2. Islington : The Guardian 11 Sep 2009, “On the Lib Dems’ Highbury East website, the article beneath the caravan site – a generic image – claimed the idea showed “lunacy is never far from the surface in Islington’s Labour party” and invited readers to vote online on whether Travellers and Gypsies should be allowed on Highbury Fields. In a Lib Dem newspaper the theme was taken up, claiming that the “idea” shows what a disaster a Labour-run council would be”.
3. Bedford, “Protection of Council Land from Unauthorised Encampments …
bedfordlibdems.org.uk › article › protection-of-council… 7 Feb 2008 — Bedford Borough Liberal Democrats have welcomed the Council’s approval of its proposal for more protection of open space from unauthorised”. …

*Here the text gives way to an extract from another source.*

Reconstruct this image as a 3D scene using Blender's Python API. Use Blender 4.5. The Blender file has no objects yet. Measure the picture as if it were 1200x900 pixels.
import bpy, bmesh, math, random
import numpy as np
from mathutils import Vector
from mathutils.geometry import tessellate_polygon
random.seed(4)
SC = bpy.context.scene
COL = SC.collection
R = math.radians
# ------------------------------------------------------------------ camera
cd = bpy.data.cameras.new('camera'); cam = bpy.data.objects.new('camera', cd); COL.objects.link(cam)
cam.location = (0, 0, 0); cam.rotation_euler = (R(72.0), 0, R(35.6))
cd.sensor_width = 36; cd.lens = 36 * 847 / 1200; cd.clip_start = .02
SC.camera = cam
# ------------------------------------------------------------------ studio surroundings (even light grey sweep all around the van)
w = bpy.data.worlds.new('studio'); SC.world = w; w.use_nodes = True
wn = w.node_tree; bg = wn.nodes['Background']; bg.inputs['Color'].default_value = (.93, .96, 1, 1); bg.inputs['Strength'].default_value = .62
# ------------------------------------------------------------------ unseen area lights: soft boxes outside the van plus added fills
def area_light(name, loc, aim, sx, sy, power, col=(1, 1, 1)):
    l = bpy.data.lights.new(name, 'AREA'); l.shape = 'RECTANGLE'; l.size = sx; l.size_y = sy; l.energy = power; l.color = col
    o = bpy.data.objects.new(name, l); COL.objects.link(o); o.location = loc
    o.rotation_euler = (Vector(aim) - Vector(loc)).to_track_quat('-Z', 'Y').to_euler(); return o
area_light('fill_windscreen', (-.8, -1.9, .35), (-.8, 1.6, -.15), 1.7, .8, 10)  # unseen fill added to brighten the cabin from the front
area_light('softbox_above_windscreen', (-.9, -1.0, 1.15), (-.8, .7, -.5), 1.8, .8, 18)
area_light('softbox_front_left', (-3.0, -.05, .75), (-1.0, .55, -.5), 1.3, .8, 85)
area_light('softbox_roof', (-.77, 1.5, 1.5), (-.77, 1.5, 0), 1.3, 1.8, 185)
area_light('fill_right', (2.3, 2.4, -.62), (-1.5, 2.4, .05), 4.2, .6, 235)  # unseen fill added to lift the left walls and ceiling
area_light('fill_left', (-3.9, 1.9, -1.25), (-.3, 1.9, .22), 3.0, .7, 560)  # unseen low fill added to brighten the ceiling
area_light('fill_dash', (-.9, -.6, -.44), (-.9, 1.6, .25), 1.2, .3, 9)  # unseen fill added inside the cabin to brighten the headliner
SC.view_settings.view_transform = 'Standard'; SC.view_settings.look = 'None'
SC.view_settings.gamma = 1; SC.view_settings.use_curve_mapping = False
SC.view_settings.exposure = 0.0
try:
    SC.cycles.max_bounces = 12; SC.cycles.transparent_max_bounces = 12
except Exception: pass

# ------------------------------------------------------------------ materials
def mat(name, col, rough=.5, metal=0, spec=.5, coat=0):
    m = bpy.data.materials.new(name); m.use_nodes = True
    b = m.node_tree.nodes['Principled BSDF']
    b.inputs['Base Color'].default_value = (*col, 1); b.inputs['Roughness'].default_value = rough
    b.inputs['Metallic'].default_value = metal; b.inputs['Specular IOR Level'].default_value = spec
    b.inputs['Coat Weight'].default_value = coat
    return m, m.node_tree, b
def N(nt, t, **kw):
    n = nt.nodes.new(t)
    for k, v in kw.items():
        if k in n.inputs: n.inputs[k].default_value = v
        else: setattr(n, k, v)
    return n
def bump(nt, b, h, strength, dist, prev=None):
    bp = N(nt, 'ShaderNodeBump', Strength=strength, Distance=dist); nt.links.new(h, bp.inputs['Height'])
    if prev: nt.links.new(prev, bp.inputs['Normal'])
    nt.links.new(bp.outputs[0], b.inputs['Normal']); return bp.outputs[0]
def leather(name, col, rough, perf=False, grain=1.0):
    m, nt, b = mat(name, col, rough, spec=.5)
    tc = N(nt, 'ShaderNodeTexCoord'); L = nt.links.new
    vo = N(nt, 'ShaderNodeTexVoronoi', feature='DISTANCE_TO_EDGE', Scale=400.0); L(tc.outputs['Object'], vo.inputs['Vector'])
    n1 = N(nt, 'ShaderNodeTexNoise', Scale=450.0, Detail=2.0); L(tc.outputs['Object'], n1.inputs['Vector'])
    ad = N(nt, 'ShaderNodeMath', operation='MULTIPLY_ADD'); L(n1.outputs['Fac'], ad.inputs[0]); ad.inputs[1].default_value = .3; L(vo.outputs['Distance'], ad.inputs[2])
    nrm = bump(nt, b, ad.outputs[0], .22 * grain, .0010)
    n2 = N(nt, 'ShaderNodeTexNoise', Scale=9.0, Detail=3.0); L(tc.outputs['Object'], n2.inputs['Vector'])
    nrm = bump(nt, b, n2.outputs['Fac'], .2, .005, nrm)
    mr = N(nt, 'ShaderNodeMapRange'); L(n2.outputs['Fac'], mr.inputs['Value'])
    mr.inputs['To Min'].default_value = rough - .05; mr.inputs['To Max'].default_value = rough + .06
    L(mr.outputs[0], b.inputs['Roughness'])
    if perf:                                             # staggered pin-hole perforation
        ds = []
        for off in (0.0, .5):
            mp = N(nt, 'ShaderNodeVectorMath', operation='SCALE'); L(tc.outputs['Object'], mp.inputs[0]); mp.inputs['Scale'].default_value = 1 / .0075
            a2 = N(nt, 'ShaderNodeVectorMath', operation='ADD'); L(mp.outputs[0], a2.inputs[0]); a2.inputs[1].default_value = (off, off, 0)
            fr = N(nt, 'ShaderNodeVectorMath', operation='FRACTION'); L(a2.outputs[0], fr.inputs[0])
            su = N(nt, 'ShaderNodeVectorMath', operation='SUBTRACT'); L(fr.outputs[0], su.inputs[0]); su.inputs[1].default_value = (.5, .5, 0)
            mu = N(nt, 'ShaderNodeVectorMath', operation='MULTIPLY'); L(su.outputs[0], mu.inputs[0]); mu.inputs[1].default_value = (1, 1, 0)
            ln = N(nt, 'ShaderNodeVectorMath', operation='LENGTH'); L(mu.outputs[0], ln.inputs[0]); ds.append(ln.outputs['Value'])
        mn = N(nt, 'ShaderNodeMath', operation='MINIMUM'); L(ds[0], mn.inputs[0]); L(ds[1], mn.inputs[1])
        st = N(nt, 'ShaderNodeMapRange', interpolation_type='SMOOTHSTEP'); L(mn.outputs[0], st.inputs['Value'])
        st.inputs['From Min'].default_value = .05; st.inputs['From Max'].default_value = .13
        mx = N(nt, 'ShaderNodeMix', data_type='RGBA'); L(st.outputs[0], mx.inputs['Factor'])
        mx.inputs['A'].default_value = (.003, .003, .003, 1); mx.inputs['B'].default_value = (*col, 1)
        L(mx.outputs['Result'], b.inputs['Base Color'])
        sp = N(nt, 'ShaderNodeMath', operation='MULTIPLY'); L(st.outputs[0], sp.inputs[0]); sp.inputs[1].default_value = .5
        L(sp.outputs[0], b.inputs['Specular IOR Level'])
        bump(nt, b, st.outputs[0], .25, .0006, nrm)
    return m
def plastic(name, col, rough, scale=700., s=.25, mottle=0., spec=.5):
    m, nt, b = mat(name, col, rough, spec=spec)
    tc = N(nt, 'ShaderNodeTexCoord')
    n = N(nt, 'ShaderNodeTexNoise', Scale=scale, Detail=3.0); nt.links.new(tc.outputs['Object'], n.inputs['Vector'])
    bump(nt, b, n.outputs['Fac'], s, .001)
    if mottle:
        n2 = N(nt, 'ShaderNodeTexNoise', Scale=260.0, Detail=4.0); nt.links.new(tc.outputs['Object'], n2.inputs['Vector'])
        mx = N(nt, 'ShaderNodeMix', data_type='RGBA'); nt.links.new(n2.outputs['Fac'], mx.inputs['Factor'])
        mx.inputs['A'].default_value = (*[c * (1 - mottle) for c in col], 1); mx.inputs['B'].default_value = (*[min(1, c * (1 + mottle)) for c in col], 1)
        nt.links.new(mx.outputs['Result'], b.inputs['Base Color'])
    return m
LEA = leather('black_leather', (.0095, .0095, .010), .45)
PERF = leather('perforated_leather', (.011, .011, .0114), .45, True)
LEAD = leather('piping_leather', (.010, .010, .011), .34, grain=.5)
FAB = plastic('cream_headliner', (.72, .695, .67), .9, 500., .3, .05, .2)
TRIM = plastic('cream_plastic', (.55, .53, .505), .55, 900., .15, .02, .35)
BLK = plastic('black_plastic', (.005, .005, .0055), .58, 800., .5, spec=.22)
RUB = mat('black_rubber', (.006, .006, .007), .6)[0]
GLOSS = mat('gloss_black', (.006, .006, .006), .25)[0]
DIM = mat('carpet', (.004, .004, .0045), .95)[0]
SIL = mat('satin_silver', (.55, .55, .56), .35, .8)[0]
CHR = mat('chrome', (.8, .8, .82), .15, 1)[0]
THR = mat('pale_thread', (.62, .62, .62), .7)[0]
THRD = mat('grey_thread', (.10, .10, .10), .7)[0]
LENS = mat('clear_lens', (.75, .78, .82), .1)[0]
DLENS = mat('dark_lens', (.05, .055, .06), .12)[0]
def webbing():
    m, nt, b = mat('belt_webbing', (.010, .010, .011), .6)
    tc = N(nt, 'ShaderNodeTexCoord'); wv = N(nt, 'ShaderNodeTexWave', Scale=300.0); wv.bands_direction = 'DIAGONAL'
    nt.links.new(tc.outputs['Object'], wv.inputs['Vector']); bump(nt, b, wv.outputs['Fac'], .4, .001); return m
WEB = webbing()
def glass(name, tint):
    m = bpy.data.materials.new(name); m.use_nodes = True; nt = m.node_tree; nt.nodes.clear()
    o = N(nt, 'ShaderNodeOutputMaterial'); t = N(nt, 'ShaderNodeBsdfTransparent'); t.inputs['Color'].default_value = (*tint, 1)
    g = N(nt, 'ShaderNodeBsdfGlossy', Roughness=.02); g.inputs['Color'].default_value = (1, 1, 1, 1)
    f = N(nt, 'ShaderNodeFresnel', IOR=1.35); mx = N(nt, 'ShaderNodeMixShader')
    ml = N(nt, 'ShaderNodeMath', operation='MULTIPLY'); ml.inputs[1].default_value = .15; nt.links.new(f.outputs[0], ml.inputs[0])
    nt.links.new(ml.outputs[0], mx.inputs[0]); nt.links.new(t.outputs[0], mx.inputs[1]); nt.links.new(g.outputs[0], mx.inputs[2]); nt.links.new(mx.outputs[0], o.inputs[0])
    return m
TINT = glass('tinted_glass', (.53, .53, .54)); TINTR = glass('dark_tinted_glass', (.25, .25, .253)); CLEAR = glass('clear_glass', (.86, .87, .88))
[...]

4. Luton : “Liberal Democrat councillors claim victory in battle with Council over…. “ http://www.lutonlibdems.org.uk › 2013/09 › liberal-democrat…Councillor David Franks says he and his Liberal Democrat colleagues on the ………. into their bad old ways of taking ages to move on illegally camped travellers”.
@David Raw
Before you start criticising other Liberal Democrat councillors, you should really check your facts. Essex County Council have sites throughout the County for Gypsies and Travellers: https://www.essex.gov.uk/gypsies-travellers
I believe that we should reinstate the legal requirement for all County Councils and Unitary Authorities to provide sites for Gypsies and Travellers that the Tories removed in 1994, but what we have here is an unauthorised occupation of Green Belt land, not an approved site. No-one is above the Law.
@ Laurence Cox. “you should really check your facts.” Can you specify anything in the cases I cite as incorrect, Mr Cox ? If you can, please do.

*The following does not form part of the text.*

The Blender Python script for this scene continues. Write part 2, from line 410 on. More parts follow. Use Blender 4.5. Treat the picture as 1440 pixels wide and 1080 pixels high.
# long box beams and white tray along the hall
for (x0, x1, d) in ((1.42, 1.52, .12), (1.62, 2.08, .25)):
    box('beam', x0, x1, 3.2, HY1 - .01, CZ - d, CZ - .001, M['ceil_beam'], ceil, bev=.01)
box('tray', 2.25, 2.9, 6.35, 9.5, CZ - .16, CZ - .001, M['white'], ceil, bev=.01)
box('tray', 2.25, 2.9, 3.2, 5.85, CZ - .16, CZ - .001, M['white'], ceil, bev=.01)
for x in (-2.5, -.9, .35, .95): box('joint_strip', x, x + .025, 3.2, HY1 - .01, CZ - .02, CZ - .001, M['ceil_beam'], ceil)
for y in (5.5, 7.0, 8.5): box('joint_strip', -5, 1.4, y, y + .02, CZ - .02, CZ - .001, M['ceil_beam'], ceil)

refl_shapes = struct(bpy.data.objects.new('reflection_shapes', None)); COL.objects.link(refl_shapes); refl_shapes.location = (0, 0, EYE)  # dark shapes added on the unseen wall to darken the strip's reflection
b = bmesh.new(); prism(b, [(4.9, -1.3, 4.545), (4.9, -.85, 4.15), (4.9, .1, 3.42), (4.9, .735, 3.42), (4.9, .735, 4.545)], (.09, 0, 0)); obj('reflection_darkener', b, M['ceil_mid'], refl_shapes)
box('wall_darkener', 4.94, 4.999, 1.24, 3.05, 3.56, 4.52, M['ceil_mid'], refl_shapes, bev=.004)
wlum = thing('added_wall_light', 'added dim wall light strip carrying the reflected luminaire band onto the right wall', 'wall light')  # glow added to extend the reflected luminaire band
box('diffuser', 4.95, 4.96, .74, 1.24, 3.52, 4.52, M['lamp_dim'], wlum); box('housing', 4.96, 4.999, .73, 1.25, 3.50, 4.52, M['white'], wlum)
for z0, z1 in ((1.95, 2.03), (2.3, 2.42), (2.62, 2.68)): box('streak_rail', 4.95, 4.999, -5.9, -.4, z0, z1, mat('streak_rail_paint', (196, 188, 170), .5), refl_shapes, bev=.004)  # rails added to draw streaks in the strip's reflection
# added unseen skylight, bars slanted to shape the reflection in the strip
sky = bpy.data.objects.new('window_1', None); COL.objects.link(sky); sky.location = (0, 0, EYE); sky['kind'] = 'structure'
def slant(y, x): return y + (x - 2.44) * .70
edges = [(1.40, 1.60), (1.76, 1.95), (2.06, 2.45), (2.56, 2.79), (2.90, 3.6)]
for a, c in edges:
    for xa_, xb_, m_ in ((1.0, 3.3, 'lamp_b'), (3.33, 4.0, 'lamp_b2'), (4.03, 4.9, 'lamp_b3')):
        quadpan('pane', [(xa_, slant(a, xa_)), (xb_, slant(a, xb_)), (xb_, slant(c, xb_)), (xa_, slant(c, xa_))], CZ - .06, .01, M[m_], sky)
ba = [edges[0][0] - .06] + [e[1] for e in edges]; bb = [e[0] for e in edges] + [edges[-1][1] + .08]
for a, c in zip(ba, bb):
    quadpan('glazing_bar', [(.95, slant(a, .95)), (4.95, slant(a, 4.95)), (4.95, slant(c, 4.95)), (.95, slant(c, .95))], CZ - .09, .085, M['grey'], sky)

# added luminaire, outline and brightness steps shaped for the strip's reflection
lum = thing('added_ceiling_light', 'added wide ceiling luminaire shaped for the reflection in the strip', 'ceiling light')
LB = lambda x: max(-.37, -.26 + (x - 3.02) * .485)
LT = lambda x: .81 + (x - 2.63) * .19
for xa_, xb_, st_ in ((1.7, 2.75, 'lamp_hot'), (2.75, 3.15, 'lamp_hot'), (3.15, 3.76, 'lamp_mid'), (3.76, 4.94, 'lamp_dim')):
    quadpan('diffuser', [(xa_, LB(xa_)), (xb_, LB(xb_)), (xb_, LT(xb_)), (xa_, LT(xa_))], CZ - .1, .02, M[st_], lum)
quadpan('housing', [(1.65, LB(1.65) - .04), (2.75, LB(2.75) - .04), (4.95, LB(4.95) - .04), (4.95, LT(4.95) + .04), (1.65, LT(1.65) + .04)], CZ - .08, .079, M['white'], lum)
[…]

And… are you denying how most “residents” will interpret the phraseology used ?
Is there any mention at all in the web sites quoted to support “the legal requirement for all County Councils and Unitary Authorities to provide sites for Gypsies and Travellers”.
@David Raw
As usual, you didn’t bother to read what I wrote before replying. The Tories abolished the requirement in 1994, which is why you don’t see it on the web site I cited. Councils can still provide sites under Caravan Sites and Control of Development Act 1960, but this is voluntary, not compulsory, and many Councils have stopped doing this since 1994. Essex is an exception.
When I was a Councillor back in the 1990s, Harrow had a registered Travellers site in the North-East of the Borough. This seems to have been closed since (there wasn’t any publicity) and we are now suffering regular incursions by Travellers into public spaces in the Borough. Only by first reinstating the legal requirement on Councils to provide Travellers’ sites, which would then allow regional development plans to specify the number of pitches that each local authority has to provide (exactly equivalent to Councils’ existing planning responsibility to approve a mininum number of housing units), will we be able to deal properly with the occupation of unauthorised sites.

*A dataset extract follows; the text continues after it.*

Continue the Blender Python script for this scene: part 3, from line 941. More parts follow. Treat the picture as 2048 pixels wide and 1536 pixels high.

@ Laurence Cox You don’t know whether or not I read what you posted, Mr Cox, so that’s just a specious assertion…….. but if you wish to defend what happened in Test Valley, Islington, Bedford & Luton that’s up to you.
As a five times elected former Councillor I have memories of ‘informal’ (so called off the record) comments made by various Councillors of all parties about Travellers.
I’d be more impressed if you gave some examples of Liberal Democrat Councillors following the lead of my old friend Eric Lubbock when he initiated the Caravan Sites Act 1968 as a Private member’s bill. It mandated that councils assess and provide for the needs of Gypsy, Roma and Traveller people passing through their boroughs, in order to provide unused land for them to camp on. 324 sites were created in all, but many councils “delayed, minimized or completely avoided provision of the sites for Gypsies in England.” That, by the way, was the Act repealed by the John Major’s Conservative government in 1994
It would be a mistake to have the VP elected by the wider party membership instead of by the Federal Board as at present.
That’s because, with respect to the VP role, the membership is NOT a ‘demos’, that is an informed and engaged electorate with a strong interest in the successful candidate’s performance in the job and independent information on their performance – i.e., media.
Very, very few of the wider membership have any reason to invest the time or effort to determine which might be the better candidate in a contested election or to monitor their performance in office. The few exceptions are likely to be those in and around party HQ who interact on a regular basis. And even if some did, there is no effective media to provide an independent channel of communication.
So, if the role was directly elected, I suspect that turnout would be as derisory as it is for the Federal committees of which Duncan Brack wrote (in an LDV comment), “On the turnout point, it is never likely to be more than about 5-10% for these elections. The great majority of party members will have no idea who any of the candidates are or what the committees they’re standing for do.”
Hence, I would much prefer that the VP post be elected by the Federal Board because they DO constitute a demos – they are in a position to know the job, the candidates, the performance of the successful one and so on and re-elect them or not as the case may be.
Meanwhile, the party could usefully consider how it is that the Tories, famously described as the “Nasty Party” with much justification (and by a future leader no less!) are riding high in the polls despite having just done a deal that has massively damaged many lives and even whole industries like fishing.
The answer, I suggest, lies largely in the fact that LDs still hold to ideas about party governance that date to the era when, as the joke had it, the whole Parliamentary party could share a Mini to get to conference. That did make a powerful demos! The trouble is those ideas don’t scale up, so the party has perforce scaled down!